A 4-digit number is formed by repeating a 2 -digit number such as 1515, 3737 , etc . Any number of this form is exactly divisible by

To solve the problem, we need to analyze the structure of the 4-digit number formed by repeating a 2-digit number. Let's denote the 2-digit number as \( AB \), where \( A \) and \( B \) are the digits. ### Step-by-Step Solution: 1. **Understanding the 4-Digit Number**: The 4-digit number formed by repeating the 2-digit number \( AB \) can be represented as \( ABAB \). 2. **Expressing \( ABAB \) Mathematically**: The number \( AB \) can be expressed as \( 10A + B \).
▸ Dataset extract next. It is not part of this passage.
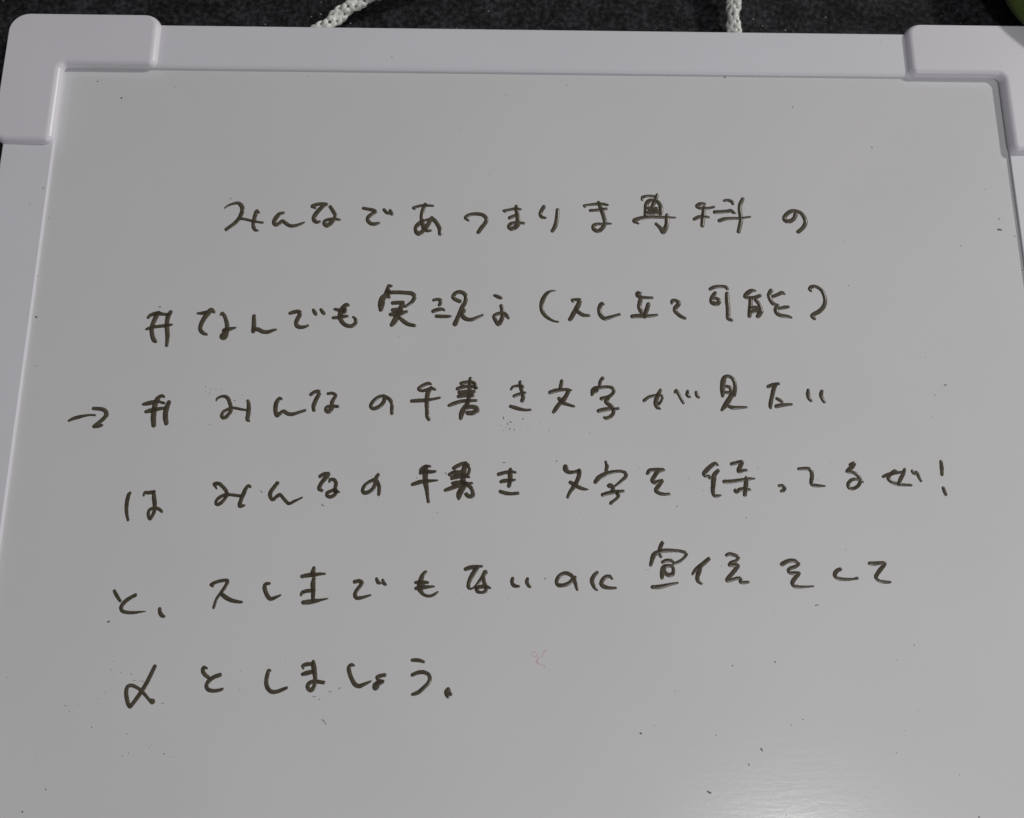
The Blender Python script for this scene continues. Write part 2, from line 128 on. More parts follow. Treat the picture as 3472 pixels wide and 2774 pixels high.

Therefore, the 4-digit number \( ABAB \) can be expressed as: \[ ABAB = AB \times 100 + AB = (10A + B) \times 100 + (10A + B) \] 3. **Simplifying the Expression**: We can factor out \( AB \): \[ ABAB = (10A + B) \times (100 + 1) = (10A + B) \times 101 \] 4. **Conclusion on Divisibility**: Since \( ABAB \) can be expressed as \( (10A + B) \times 101 \), it shows that \( ABAB \) is divisible by 101 for any digits \( A \) and \( B \). 5. **Final Answer**: Therefore, any 4-digit number formed by repeating a 2-digit number is exactly divisible by 101.